JACKSON — The Wayne County High School boys basketball team was simply
better than Starkville in every way possible.
In a blowout victory during the Class 5A state semifinals Tuesday night, Wayne County was able to play every style and speed for a dominating 50-30 victory over the Yellow Jackets.
“We weren’t very good in any facet of the game tonight,” Starkville High School coach Greg Carter said shaking his head as he followed his team into the locker room. “I don’t understand it. Ain’t like we’d never played here before.”
In fact, Carter comment is filled with irony because Tuesday night marks back-to-back seasons that the Yellow Jackets season has ended in the Mississippi Coliseum during the semifinal round of the Mississippi High School Activities Association playoffs.
Starkville (26-5) seemingly couldn’t hit a single outside shot throughout the evening after consistent open looks found the rim in a 2-for-19 effort from beyond the three-point arc.
“We were missing shots from everywhere inside, open looks and I don’t know what it was,” Carter said.
On every long rebounding following a missed three-pointer Wayne County’s athletic pushed the tempo for easy baskets building a lead they would never relinquish after going up 4-2. The War Eagles (33-1) were one of the first teams to open a game with the plan of having success in a up-and-down style with Starkville this season.
“We can’t walk it up and down the floor with them,” Wayne County coach Ronald Norman said. “They’re bigger than us everywhere so all they would have to do is pound it into the big guy.”
Despite shooting just 9-of-26 from the field in the first half, Wayne County found themselves up 25-17 as both teams entered the locker room for the halftime break. A major reason for Starkville’s lowest offensive output of the 2011-12 season is senior guard Jacolby Mobley going scoreless in 24 minutes of action.
“Had we been able to stay out of our own way in the first half then even that whole half would’ve been different,” Carter said.
The 5-foot-11 sharpshooter picked up his second foul with one minute, 58 seconds left in the first quarter and his third personal less than two minutes to go before halftime.
The senior then lost his composure with a technical foul as Wayne County began to extend its lead and Starkville’s second-leading scorer wouldn’t score in his final high school game.
“He wasn’t getting a whole lot of shot attempts as it was,” Carter said. “We were missing shots from everywhere with him on the bench too.”
Wayne County was led by the athleticism of senior guard/forward Raeford Worsham. In front of the two coaches he’ll be playing his college basketball for next season, Arkansas State University coach John Brady and assistant coach Richard Williams, Worsham led all players with 24 points and 15 rebounds.
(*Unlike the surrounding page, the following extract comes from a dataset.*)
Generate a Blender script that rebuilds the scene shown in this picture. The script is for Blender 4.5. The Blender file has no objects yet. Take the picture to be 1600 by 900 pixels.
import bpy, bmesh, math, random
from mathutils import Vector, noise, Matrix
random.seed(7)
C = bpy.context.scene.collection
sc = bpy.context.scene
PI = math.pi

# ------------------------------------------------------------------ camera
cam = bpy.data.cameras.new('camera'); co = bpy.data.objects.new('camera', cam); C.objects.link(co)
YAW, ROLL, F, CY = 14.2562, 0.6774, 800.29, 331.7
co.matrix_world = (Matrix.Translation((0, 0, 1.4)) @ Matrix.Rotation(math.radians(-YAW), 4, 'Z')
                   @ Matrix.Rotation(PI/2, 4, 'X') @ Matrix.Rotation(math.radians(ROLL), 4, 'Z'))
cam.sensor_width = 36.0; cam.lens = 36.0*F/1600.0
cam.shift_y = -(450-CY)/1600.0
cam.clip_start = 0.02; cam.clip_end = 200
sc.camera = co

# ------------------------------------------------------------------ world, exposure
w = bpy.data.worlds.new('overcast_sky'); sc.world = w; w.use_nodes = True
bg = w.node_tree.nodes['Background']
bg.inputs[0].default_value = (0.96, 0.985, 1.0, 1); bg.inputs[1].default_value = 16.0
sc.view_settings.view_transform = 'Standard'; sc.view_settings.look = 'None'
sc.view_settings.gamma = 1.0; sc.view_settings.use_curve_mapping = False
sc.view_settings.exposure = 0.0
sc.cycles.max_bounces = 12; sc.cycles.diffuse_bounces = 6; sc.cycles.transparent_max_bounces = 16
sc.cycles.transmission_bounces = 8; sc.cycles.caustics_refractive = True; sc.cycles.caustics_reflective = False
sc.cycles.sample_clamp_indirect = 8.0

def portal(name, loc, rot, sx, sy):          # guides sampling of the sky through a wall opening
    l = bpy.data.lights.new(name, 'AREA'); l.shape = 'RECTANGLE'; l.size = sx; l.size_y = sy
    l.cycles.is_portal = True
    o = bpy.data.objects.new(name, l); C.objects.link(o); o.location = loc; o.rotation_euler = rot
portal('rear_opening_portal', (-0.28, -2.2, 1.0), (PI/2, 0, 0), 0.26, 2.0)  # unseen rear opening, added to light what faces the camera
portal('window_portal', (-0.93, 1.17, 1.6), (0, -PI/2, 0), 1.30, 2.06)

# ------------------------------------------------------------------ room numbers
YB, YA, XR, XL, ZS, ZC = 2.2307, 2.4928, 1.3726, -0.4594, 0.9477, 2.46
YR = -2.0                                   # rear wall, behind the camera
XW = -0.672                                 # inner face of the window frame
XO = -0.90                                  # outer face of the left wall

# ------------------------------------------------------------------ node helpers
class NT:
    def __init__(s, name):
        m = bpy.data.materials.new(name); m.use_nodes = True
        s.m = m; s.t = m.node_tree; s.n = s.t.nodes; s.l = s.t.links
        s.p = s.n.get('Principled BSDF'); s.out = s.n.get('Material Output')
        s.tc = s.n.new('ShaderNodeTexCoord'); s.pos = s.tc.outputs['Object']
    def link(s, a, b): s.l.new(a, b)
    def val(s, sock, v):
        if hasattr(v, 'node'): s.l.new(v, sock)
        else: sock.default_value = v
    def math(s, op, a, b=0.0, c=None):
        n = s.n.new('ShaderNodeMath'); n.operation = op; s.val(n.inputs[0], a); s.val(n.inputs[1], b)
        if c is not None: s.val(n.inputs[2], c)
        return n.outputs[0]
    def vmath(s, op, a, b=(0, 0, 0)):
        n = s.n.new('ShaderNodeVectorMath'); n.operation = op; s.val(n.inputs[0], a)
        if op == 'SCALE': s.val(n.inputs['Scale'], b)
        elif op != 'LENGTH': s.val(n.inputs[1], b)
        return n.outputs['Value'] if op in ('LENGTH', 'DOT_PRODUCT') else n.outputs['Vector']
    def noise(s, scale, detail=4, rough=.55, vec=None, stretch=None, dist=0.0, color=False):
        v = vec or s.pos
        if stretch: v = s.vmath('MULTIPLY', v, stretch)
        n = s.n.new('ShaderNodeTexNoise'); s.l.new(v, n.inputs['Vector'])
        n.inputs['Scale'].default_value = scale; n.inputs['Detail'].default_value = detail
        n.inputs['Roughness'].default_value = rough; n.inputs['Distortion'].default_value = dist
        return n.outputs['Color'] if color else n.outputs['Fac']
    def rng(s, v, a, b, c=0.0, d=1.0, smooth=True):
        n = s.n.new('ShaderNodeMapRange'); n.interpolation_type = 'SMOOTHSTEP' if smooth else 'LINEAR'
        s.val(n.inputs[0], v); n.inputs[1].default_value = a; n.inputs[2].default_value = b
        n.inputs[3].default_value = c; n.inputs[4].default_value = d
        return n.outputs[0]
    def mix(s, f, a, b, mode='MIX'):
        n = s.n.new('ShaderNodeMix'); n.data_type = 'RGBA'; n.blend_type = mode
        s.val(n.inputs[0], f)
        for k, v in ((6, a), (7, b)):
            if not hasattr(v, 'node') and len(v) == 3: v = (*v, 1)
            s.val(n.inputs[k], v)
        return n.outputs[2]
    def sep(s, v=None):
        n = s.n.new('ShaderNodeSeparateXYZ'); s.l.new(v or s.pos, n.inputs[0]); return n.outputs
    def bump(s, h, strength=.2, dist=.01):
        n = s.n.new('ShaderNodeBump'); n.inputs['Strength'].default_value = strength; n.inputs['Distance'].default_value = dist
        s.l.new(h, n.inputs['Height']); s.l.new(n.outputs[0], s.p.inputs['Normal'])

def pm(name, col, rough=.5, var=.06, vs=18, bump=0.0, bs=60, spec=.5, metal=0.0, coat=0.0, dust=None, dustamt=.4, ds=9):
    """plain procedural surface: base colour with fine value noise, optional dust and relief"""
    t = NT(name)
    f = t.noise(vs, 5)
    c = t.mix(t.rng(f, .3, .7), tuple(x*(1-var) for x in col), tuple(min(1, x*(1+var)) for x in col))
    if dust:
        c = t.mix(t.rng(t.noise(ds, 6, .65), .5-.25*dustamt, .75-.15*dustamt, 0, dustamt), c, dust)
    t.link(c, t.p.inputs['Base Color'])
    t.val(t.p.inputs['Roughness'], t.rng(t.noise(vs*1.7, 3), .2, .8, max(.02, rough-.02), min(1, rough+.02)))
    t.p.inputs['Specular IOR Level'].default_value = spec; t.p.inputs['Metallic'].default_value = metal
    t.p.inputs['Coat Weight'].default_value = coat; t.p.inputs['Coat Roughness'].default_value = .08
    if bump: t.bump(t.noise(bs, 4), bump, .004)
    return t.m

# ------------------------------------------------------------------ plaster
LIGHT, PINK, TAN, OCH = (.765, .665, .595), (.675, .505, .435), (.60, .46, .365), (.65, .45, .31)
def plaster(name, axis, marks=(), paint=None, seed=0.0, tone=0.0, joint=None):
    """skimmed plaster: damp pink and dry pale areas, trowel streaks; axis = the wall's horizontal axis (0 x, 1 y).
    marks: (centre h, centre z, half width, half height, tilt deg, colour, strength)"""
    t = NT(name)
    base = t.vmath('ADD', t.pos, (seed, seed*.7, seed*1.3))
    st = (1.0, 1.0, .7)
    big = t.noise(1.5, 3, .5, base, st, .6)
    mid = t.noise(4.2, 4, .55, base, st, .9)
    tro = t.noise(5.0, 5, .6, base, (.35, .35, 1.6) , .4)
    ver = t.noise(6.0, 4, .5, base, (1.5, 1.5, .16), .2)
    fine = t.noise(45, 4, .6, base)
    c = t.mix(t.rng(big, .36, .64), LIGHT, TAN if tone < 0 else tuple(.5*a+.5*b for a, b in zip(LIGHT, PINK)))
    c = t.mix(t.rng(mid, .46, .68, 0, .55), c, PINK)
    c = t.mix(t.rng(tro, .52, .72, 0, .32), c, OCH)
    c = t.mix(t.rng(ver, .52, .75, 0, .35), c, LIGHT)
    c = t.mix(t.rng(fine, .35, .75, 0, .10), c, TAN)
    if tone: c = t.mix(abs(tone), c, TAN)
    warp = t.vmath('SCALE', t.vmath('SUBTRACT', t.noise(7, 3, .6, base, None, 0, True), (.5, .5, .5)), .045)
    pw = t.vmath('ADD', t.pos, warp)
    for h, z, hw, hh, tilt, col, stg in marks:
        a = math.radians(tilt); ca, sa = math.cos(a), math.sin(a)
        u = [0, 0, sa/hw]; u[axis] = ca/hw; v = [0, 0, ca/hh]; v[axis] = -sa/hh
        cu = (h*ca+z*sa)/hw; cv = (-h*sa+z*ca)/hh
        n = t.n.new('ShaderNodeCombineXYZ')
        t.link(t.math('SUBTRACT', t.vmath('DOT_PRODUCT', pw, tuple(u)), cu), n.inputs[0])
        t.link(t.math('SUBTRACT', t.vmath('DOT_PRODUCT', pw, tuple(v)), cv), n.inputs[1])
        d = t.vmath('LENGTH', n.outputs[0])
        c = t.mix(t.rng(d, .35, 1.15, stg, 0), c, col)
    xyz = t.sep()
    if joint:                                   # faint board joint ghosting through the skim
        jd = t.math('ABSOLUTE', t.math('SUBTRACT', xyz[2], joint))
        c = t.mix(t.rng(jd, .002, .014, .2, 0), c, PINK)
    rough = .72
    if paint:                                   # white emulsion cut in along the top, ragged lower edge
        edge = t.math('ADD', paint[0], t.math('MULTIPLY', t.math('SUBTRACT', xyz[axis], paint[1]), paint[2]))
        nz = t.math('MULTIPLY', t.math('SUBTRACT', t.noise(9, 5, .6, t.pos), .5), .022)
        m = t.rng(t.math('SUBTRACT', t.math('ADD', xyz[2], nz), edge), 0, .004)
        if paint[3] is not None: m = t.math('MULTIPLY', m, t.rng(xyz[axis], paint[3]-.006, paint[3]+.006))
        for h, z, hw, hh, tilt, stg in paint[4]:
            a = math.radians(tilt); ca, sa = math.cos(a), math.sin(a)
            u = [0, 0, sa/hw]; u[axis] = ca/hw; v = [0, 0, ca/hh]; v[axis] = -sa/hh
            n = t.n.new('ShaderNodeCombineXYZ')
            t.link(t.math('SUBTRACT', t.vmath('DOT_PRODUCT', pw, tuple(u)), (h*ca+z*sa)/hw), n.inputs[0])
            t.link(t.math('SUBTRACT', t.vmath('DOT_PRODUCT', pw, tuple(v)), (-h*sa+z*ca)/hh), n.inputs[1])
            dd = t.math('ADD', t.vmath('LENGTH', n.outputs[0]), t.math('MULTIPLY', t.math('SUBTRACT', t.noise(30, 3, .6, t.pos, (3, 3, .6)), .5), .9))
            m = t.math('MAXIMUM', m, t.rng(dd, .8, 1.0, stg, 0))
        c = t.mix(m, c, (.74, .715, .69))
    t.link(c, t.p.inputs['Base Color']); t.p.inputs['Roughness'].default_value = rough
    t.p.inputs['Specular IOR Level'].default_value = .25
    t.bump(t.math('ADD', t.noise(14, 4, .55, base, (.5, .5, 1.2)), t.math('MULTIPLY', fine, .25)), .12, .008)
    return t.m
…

The 6-foot-3 swing player made more shots from the free-throw line (11) than Starkville’s entire team (8).
“He put us on his shoulders and got it done,” Norman said. Norman, whose team will try for back-to-back state championships Saturday at 2:30 p.m. against Jackson Callaway High School, is now 3-0 in his bright orange blazer after winning both games in Jackson last year when he broke out the unique fashion statement.
“I can’t be cute here on the sidelines,” Norman joked. “At least I think I’m coaching over here and so I hope to be 4-0 in this jacket come Saturday.”
Worsham said after the game he was very aware of the matchup in the lane with Starkville center Gavin Ware. The War Eagles dominated points in the paint 26-14 throughout the evening.
“When you got a 6-foot-8, 260-pound guy under the goal, you got to find your shots,” Worsham said.
Ware, who is signed with Mississippi State University, finished with a team-high 10 points and 10 rebounds in his final high school game but had just one point in the second half after Norman collapsed the defense on Starkville’s inside presence.
“He’d be open for a split second and then as soon as you know, they’d have two or three guys in there around him,” Carter said. “I know it’s frustrating for him but if we make any shots, life is a lot easier for him.”
Starkville got a 1-for-19 shooting effort from starters Mobley, Steven Brand and Tory Rice.
Wayne County completely flipped the tempo with a four corners approach in the second half that took several minutes off the clock and took away the little hope of a Starkville comeback late in the game.
Asked if this Yellow Jackets group, which has a senior class that has played together since early middle school, has ever played this poorly and Carter simply shook his head.
“No – not like that,” Carter said. “Not at all.”